Wednesday July 9, 2008

Back to reality to screen Chinese-Canadian director Yung Chang’s reflective film on the effect that the massive Three Gorges Project is having on the thousands of people being displaced along the Yangtze River by the world’s biggest hydroelectric dam. This quiet documentary reminded me of Franny Armstrong’s powerful 2004 “Drowned Out” which dealt with the travesty of India’s Sardar Sarovar Dam which stripped generations of Adivasi from their land. More quiet in its pronouncement, ”Up The Yangtze” mainly focuses on 2 young individuals whose lives are being directly affected by the change being forced on them by the government project.
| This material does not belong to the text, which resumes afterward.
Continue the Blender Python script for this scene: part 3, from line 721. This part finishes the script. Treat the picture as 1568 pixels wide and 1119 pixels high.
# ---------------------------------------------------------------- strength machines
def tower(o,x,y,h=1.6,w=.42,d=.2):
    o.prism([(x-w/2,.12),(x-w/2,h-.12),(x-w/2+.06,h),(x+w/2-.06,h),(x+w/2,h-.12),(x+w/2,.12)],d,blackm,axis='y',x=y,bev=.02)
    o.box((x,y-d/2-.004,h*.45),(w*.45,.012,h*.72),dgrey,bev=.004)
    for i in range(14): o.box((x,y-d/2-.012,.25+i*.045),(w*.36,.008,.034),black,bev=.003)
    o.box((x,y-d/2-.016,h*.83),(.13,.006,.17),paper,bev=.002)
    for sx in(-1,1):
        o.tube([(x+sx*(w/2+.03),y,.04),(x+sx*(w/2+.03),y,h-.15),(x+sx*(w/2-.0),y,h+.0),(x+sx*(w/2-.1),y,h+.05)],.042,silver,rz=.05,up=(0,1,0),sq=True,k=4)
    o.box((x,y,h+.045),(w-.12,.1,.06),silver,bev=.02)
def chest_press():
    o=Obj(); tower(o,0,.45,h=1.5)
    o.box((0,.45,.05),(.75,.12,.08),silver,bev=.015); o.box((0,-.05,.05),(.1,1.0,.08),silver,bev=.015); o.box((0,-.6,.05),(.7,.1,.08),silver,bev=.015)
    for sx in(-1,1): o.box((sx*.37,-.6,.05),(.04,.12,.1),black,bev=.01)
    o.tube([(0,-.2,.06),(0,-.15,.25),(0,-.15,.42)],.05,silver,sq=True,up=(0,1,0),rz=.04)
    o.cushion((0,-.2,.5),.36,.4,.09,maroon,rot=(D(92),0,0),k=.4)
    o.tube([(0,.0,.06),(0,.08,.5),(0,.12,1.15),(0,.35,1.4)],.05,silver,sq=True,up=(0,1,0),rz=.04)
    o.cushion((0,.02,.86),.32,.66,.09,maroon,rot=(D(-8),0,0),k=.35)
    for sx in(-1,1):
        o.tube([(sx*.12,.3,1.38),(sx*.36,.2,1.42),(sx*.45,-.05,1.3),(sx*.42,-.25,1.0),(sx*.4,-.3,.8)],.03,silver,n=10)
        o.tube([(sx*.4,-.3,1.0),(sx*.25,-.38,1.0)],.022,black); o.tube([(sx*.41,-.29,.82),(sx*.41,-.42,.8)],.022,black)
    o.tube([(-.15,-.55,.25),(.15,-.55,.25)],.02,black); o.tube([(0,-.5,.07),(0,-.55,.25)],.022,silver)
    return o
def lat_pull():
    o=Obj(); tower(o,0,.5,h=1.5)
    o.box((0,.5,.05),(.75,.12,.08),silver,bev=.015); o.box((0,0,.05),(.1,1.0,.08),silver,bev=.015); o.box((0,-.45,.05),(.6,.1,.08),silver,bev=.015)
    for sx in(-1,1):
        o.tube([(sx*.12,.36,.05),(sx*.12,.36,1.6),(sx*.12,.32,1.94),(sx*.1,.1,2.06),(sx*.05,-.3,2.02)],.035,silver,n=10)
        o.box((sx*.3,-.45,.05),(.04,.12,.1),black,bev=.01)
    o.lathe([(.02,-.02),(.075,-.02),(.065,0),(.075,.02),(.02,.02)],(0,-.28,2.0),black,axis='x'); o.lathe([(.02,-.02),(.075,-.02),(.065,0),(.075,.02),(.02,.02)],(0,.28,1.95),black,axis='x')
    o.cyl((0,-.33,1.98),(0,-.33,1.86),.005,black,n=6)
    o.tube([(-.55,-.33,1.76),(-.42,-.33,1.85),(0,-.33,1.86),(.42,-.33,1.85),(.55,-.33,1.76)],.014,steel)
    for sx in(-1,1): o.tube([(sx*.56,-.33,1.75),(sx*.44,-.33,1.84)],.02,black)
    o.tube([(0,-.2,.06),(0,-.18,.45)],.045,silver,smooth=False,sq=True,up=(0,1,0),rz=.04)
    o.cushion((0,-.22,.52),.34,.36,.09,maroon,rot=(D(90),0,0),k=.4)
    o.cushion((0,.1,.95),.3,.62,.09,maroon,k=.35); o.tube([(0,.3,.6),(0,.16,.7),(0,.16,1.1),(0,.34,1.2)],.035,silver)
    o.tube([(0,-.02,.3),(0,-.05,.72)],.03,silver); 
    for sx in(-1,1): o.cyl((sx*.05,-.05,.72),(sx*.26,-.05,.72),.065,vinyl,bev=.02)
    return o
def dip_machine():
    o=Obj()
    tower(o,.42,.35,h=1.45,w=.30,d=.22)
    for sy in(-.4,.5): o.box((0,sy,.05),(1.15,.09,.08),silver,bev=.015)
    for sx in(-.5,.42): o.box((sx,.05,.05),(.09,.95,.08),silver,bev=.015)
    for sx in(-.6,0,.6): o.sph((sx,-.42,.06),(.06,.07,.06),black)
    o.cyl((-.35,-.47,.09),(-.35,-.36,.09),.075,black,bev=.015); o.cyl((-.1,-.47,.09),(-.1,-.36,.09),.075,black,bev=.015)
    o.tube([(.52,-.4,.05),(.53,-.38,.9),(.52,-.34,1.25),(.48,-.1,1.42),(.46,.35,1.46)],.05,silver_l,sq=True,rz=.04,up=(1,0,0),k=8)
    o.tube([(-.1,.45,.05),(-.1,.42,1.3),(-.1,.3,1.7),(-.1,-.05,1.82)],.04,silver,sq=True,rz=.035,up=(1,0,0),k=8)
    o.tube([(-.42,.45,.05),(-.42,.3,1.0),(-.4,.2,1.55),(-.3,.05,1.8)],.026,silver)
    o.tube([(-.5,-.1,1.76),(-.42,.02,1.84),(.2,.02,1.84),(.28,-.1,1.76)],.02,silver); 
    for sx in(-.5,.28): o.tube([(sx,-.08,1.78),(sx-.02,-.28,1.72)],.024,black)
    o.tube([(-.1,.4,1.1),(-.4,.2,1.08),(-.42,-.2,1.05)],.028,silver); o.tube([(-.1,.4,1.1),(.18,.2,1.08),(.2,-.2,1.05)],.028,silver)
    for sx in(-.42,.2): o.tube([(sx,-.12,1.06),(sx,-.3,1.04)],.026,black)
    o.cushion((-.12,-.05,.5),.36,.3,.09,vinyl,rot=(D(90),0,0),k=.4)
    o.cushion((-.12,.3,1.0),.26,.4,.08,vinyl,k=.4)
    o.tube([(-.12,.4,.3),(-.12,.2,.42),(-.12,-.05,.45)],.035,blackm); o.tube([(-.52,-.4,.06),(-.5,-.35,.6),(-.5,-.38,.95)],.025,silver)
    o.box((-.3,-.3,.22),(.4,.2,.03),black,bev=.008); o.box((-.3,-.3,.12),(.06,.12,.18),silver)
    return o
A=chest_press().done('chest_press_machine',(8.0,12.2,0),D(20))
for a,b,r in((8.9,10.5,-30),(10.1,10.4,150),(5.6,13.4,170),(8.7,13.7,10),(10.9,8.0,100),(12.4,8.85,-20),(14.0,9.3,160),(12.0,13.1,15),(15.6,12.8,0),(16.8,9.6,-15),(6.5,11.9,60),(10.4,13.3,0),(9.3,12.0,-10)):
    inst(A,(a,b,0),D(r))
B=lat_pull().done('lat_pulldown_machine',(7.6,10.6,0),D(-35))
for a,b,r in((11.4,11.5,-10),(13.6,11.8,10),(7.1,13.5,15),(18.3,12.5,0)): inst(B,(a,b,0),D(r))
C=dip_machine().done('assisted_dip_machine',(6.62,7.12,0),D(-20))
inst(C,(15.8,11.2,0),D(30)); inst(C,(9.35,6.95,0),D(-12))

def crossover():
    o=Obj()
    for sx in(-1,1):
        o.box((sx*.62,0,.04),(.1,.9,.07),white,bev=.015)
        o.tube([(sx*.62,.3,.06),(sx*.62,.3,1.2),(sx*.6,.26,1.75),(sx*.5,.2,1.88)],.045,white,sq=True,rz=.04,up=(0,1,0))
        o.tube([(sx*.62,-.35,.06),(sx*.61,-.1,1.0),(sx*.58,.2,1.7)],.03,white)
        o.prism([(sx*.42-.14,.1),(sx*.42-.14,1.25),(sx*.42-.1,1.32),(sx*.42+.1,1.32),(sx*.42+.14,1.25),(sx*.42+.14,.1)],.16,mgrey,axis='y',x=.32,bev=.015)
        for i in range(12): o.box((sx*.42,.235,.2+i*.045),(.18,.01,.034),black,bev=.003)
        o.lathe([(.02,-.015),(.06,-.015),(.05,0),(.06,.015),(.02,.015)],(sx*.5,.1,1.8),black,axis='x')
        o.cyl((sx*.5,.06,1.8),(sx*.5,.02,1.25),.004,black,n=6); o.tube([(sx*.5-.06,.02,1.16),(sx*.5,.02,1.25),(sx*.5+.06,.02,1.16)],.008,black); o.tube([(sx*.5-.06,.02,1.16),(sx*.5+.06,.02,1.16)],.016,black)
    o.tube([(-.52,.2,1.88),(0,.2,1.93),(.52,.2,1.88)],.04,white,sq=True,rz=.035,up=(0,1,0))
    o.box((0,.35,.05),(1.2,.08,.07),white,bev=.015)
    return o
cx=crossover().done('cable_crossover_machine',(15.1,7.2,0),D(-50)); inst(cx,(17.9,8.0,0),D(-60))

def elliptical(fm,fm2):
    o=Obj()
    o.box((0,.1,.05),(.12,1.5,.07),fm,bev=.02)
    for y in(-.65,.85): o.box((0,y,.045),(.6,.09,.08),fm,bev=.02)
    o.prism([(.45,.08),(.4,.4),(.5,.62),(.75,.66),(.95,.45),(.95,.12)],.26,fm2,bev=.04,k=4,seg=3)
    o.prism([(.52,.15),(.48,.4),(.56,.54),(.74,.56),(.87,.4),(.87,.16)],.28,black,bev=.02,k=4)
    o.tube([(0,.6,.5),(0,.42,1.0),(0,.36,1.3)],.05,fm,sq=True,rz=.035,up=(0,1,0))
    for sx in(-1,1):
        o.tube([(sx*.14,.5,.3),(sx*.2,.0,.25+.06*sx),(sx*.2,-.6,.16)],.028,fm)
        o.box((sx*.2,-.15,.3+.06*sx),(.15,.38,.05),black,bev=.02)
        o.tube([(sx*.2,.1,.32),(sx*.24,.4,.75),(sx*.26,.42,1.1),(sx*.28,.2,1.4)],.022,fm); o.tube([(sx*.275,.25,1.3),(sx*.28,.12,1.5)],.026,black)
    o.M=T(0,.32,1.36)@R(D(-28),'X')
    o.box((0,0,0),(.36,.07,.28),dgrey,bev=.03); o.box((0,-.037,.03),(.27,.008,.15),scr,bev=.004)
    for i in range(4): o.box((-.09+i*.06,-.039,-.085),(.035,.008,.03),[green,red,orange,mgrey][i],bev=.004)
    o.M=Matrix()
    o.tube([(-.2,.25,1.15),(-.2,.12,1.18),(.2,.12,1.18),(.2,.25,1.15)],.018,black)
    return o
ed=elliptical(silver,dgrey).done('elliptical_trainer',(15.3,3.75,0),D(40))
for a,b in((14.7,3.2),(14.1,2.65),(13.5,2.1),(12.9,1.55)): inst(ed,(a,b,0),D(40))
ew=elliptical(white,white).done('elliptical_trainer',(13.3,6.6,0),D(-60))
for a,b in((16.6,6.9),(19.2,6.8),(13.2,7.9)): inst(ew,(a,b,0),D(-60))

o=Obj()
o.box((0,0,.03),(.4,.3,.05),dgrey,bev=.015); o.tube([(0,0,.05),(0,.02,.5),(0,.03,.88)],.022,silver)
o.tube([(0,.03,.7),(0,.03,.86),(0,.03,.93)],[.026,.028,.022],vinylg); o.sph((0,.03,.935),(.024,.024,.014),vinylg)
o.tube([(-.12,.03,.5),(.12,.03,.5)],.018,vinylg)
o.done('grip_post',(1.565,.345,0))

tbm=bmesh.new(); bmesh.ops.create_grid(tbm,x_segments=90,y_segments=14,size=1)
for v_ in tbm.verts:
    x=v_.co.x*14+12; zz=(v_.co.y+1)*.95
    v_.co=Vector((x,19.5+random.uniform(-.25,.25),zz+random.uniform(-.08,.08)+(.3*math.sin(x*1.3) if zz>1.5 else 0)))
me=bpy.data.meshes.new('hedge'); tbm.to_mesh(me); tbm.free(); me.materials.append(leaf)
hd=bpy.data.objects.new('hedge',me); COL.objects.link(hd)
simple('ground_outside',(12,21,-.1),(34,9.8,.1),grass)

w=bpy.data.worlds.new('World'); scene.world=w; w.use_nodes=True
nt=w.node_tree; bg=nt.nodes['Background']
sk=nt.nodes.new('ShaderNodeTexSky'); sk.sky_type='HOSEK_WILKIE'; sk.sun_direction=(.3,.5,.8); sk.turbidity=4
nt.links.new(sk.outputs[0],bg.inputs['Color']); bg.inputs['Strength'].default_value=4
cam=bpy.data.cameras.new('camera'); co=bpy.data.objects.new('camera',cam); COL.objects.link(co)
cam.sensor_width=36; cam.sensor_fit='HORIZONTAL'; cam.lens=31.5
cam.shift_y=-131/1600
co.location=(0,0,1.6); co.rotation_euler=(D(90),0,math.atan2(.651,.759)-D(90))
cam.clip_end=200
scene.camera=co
They are working on a cruise ship that continuously travels The Yangtze catering to the whims of mostly Western tourists. The trip reveals the changes that are taking place along the river banks as Chinese residents are slowly being displaced before the river rises up to 175 meters above its normal depths. The director adds a sparse narration to the proceedings offering his commentary on how the region has changed since he was a youth, while cutting back and forth from the cruise ship to the family of one of the principals to see how they are coping with the displacement about to take place. The filmmaker allows the camera to quietly observe the proceedings in such a way that you feel almost voyeuristic as you watch the tourists relaxing unaware of the devastating situation facing many of the Chinese citizens along the Yangtze. I would have preferred more information as to the displacement process as it involves the general population but, as presented here, the film is an effective testament to an historic change that makes one wonder if "progress" is worth the effect it is ultimately having on the humans and environment directly in its path.